© JUNGE FREIHEIT Verlag GmbH & Co. www.jungefreiheit.de 41/07 05. Oktober 2007

Andreas Mölzer
Bitterer Abschied nach zehn Jahren
von Dieter Stein

Es war eine bittere Entscheidung, aber eine, die angekündigt war. Die JUNGE FREIHEIT hat sich von ihrem langjährigen Kolumnisten Andreas Mölzer getrennt und die Zusammenarbeit mit der Wiener Wochenzeitung Zur Zeit (ZZ) beendet. Eine Entscheidung aus heiterem Himmel ist dies nur für denjenigen, der die Vorgeschichte nicht kennt. Die JF und Mölzer kennen sich seit 15 Jahren, publizistisch gemeinsam aktiv wurden sie 1995, als in Zusammenarbeit für zwei Jahre eine "JF-Österreich" herausgegeben wurde, die sich im Oktober 1997 in die ZZ wandelte.

Die ZZ zeichnet sich im Gegensatz zur JF dadurch aus, daß sie durch ihren Herausgeber Mölzer aber auch durch ihre Berichterstattung ein parteinahes Blatt ist, quasi ein Sturmgeschütz des nationalkonservativen FPÖ-Flügels. Sie hat Zugang zu einer etablierten Kraft in der Alpenrepublik. Solange es die österreichische Innenpolitik betraf, mußten die JF die Interessen und Konflikte der ZZ oder Andreas Mölzers nicht berühren, zu interessant waren seine Briefe aus Brüssel, in denen er die EU-Politik oder den mitteleuropäischen Raum analysierte.

Leider begab sich Mölzer in Vorbereitung auf die Europawahl 2009 und in Sorge um das Fortbestehen der rechten Europafraktion ITS in die Niederungen der deutschen Innenpolitik. Überrascht wurden wir im Frühsommer von Informationen, daß bundesdeutsche Emissäre des Europaabgeordneten von Flensburg bis München unterwegs waren, um ein einheitliches Antreten der "deutschen Rechten" anzustreben - unter Einbeziehung der rechtsextremen NPD.

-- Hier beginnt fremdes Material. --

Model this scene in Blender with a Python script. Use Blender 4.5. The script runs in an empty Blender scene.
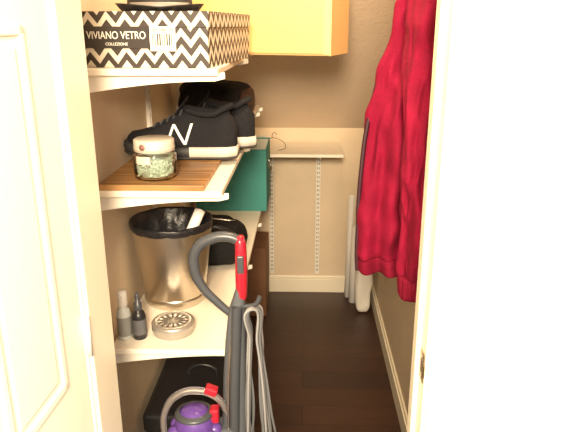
import bpy, bmesh, math, random
import numpy as np
from mathutils import Vector, noise, Matrix
random.seed(3)
scene=bpy.context.scene
COL=scene.collection
# ---------------- materials ----------------
def mat(name,col,rough=.6,metal=0,bump=0,bscale=60,var=0,vscale=8,trans=0,spec=.5,sheen=0,coat=0):
    m=bpy.data.materials.new(name); m.use_nodes=True
    nt=m.node_tree; b=nt.nodes['Principled BSDF']
    b.inputs['Base Color'].default_value=(*col,1)
    b.inputs['Roughness'].default_value=rough
    b.inputs['Metallic'].default_value=metal
    b.inputs['Transmission Weight'].default_value=trans
    b.inputs['Specular IOR Level'].default_value=spec
    b.inputs['Sheen Weight'].default_value=sheen
    b.inputs['Coat Weight'].default_value=coat
    tc=nt.nodes.new('ShaderNodeTexCoord')
    if bump:
        n=nt.nodes.new('ShaderNodeTexNoise'); n.inputs['Scale'].default_value=bscale; n.inputs['Detail'].default_value=4
        nt.links.new(tc.outputs['Object'],n.inputs['Vector'])
        bp=nt.nodes.new('ShaderNodeBump'); bp.inputs['Strength'].default_value=bump; bp.inputs['Distance'].default_value=.01
        nt.links.new(n.outputs['Fac'],bp.inputs['Height']); nt.links.new(bp.outputs['Normal'],b.inputs['Normal'])
    if var:
        n=nt.nodes.new('ShaderNodeTexNoise'); n.inputs['Scale'].default_value=vscale; n.inputs['Detail'].default_value=5
        nt.links.new(tc.outputs['Object'],n.inputs['Vector'])
        r=nt.nodes.new('ShaderNodeValToRGB')
        r.color_ramp.elements[0].position=.3; r.color_ramp.elements[1].position=.7
        r.color_ramp.elements[0].color=(*[c*(1-var) for c in col],1)
        r.color_ramp.elements[1].color=(*[min(1,c*(1+var)) for c in col],1)
        nt.links.new(n.outputs['Fac'],r.inputs['Fac']); nt.links.new(r.outputs['Color'],b.inputs['Base Color'])
    return m
def N(m,t): return m.node_tree.nodes.new(t)
def L(m,a,b): m.node_tree.links.new(a,b)
def math_node(m,op,a,b=None,c=None):
    n=N(m,'ShaderNodeMath'); n.operation=op
    for i,v in enumerate((a,b,c)):
        if v is None: continue
        if isinstance(v,(int,float)): n.inputs[i].default_value=v
        else: L(m,v,n.inputs[i])
    return n.outputs[0]
wall_m=mat('wall_paint',(.72,.59,.43),.8,bump=.2,bscale=90,var=.03)
ceil_m=mat('ceiling_paint',(.64,.51,.38),.85,bump=.3,bscale=70,var=.03)
hall_m=mat('hall_wall_paint',(.90,.90,.88),.7,bump=.1,bscale=90)
trim_m=mat('trim_white',(.87,.80,.64),.35)
door_m=mat('door_white',(.90,.87,.74),.4)
shelf_m=mat('shelf_white',(.86,.80,.69),.4)
metalw=mat('bracket_white',(.84,.80,.72),.35)
slot_m=mat('slot_dark',(.12,.10,.08),.7)
brass=mat('strike_brass',(.35,.24,.12),.35,1)
black=mat('black_fabric',(.010,.010,.011),.8,bump=.4,bscale=200,spec=.25)
blackp=mat('black_plastic',(.015,.015,.018),.35)
dgrey=mat('dark_grey_plastic',(.055,.060,.070),.35)
steel=mat('brushed_steel',(.66,.60,.52),.28,1,bump=.05,bscale=150)
# floor
floor_m=mat('dark_wood_floor',(.03,.015,.01),.42)
b=floor_m.node_tree.nodes['Principled BSDF']
tc=N(floor_m,'ShaderNodeTexCoord'); br=N(floor_m,'ShaderNodeTexBrick')
br.inputs['Scale'].default_value=1; br.inputs['Brick Width'].default_value=1.2; br.inputs['Row Height'].default_value=.13
br.inputs['Mortar Size'].default_value=.0015; br.inputs['Color1'].default_value=(.050,.021,.013,1); br.inputs['Color2'].default_value=(.030,.013,.009,1); br.inputs['Mortar'].default_value=(.006,.003,.002,1)
L(floor_m,tc.outputs['Object'],br.inputs['Vector'])
mp=N(floor_m,'ShaderNodeMapping'); mp.inputs['Scale'].default_value=(3,45,1); L(floor_m,tc.outputs['Object'],mp.inputs['Vector'])
nz=N(floor_m,'ShaderNodeTexNoise'); nz.inputs['Scale'].default_value=2; nz.inputs['Detail'].default_value=6; L(floor_m,mp.outputs[0],nz.inputs['Vector'])
mx=N(floor_m,'ShaderNodeMix'); mx.data_type='RGBA'; mx.blend_type='MULTIPLY'; mx.inputs['Factor'].default_value=.7
rp=N(floor_m,'ShaderNodeValToRGB'); rp.color_ramp.elements[0].color=(.4,.4,.4,1); rp.color_ramp.elements[1].color=(1.5,1.5,1.5,1)
L(floor_m,nz.outputs['Fac'],rp.inputs['Fac']); L(floor_m,br.outputs['Color'],mx.inputs['A']); L(floor_m,rp.outputs['Color'],mx.inputs['B']); L(floor_m,mx.outputs['Result'],b.inputs['Base Color'])
# bamboo
bam=mat('bamboo',(.4,.2,.08),.4)
b=bam.node_tree.nodes['Principled BSDF']; tc=N(bam,'ShaderNodeTexCoord'); mp=N(bam,'ShaderNodeMapping'); mp.inputs['Scale'].default_value=(2.0,80,2)
L(bam,tc.outputs['Object'],mp.inputs['Vector']); nz=N(bam,'ShaderNodeTexNoise'); nz.inputs['Scale'].default_value=1; nz.inputs['Detail'].default_value=3; L(bam,mp.outputs[0],nz.inputs['Vector'])
rp=N(bam,'ShaderNodeValToRGB'); rp.color_ramp.elements[0].position=.38; rp.color_ramp.elements[1].position=.62
rp.color_ramp.elements[0].color=(.15,.062,.02,1); rp.color_ramp.elements[1].color=(.46,.25,.09,1)
L(bam,nz.outputs['Fac'],rp.inputs['Fac']); L(bam,rp.outputs['Color'],b.inputs['Base Color'])
# chevron
chev=mat('chevron_card',(.8,.75,.65),.5)
b=chev.node_tree.nodes['Principled BSDF']; tc=N(chev,'ShaderNodeTexCoord'); sx=N(chev,'ShaderNodeSeparateXYZ'); L(chev,tc.outputs['Object'],sx.inputs[0])
u=math_node(chev,'ADD',sx.outputs[0],sx.outputs[1])
tri=math_node(chev,'PINGPONG',math_node(chev,'ADD',u,5),.022)
v=math_node(chev,'ADD',sx.outputs[2],math_node(chev,'MULTIPLY',tri,1.25))
fr=math_node(chev,'FRACT',math_node(chev,'DIVIDE',v,.036)); gt=math_node(chev,'GREATER_THAN',fr,.48)
mx=N(chev,'ShaderNodeMix'); mx.data_type='RGBA'; mx.inputs['A'].default_value=(.66,.59,.48,1); mx.inputs['B'].default_value=(.035,.026,.022,1)
L(chev,gt,mx.inputs['Factor']); L(chev,mx.outputs['Result'],b.inputs['Base Color'])

# ---------------- mesh helpers ----------------
def group(name,loc=(0,0,0),rz=0,rx=0,ry=0):
    e=bpy.data.objects.new(name,None); e.empty_display_size=.05; COL.objects.link(e); e.location=loc; e.rotation_euler=(rx,ry,rz); return e
def mk(name,verts,faces,m,parent=None,smooth=False,bevel=0,loc=(0,0,0),rot=(0,0,0),subd=0,seg=2):
    me=bpy.data.meshes.new(name); me.from_pydata([tuple(v) for v in verts],[],faces); me.validate()
    bm=bmesh.new(); bm.from_mesh(me); bmesh.ops.recalc_face_normals(bm,faces=bm.faces)
    bm.to_mesh(me); bm.free()
    for p in me.polygons: p.use_smooth=smooth
    if m: me.materials.append(m)
    o=bpy.data.objects.new(name,me); COL.objects.link(o); o.location=loc; o.rotation_euler=rot
    if bevel:
        bv=o.modifiers.new('b','BEVEL'); bv.width=bevel; bv.segments=seg; bv.limit_method='ANGLE'
    if subd:
        s=o.modifiers.new('s','SUBSURF'); s.levels=subd; s.render_levels=subd
    if parent: o.parent=parent
    return o
def box(name,x0,x1,y0,y1,z0,z1,m,parent=None,bevel=0,rot=(0,0,0),loc=None):
    if loc is None:
        cx,cy,cz=(x0+x1)/2,(y0+y1)/2,(z0+z1)/2
    else: cx=cy=cz=0
    V=[(x-cx,y-cy,z-cz) for x in (x0,x1) for y in (y0,y1) for z in (z0,z1)]
    F=[(0,1,3,2),(4,6,7,5),(0,4,5,1),(2,3,7,6),(0,2,6,4),(1,5,7,3)]
    return mk(name,V,F,m,parent,bevel=bevel,loc=(cx,cy,cz) if loc is None else loc,rot=rot)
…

Daß das Reüssieren der NPD und ihres teils unverholen neo-nationalsozialistisch auftretenden Umfeldes ein Fiasko für alle Bemühungen um die Etablierung eines rechtsdemokratischen Parteiprojektes in Deutschland bedeutet, hat die JF wiederholt scharf herausgearbeitet. Insofern waren wir verblüfft, als Mölzer trotzdem daranging, der NPD den Weg an den Verhandlungstisch um "Einheitslisten" zu bahnen, sie zum anerkannten Gesprächspartner einer demokratischen Rechten zu machen.

Anfang August machte ich seine Sondierungen mit der NPD auf meine Initiative zum Gegenstand einer langen Unterredung in Kärnten. Auf der Terrasse seines Hauses am Ossiacher Sees sitzend, skizzierte ich Mölzer bei Kaffee und Kuchen, weshalb die NPD für die Frage einer seriösen rechtsdemokratischen Alternative in Deutschland vollkommen indiskutabel ist, daß diese Partei nicht angeblich, sondern tatsächlich programmatisch und in ihrem Führungspersonal ungebrochen beim Dritten Reich anschließt. Ich machte ihm auch deutlich, daß für die NPD das Zustandekommen einer EU-Liste sekundär, ein Erfolg sogar höchst zweifelhaft ist. Sondern daß es das Ziel der NPD ist, nach der K-Gruppen-Taktik auf der Linken mit Hilfe nützlicher Idioten alle rechtskonservativen Gruppen aufzureiben. Ihr Ziel sei schon erreicht, wenn Mölzer sie in Straßburg an den Verhandlungstisch bitte, gemeinsam mit Republikanern und anderen, die bislang Abstand zur NPD wahrten. Ich warnte Mölzer, daß die Kooperation der JF mit der ZZ und ihm automatisch zur Disposition stünde, wenn er sich zum Geburtshelfer einer Liasion mit der NPD mache.

Wir trennten uns versöhnlich, ich hörte nichts mehr von den Einigungsbemühungen. Bis letzte Woche eine NPD-Pressemitteilung jubelnd das Gipfeltreffen mit Mölzer in Straßburg verbreitet: für mich das Ende einer vertrauensvollen Zusammenarbeit.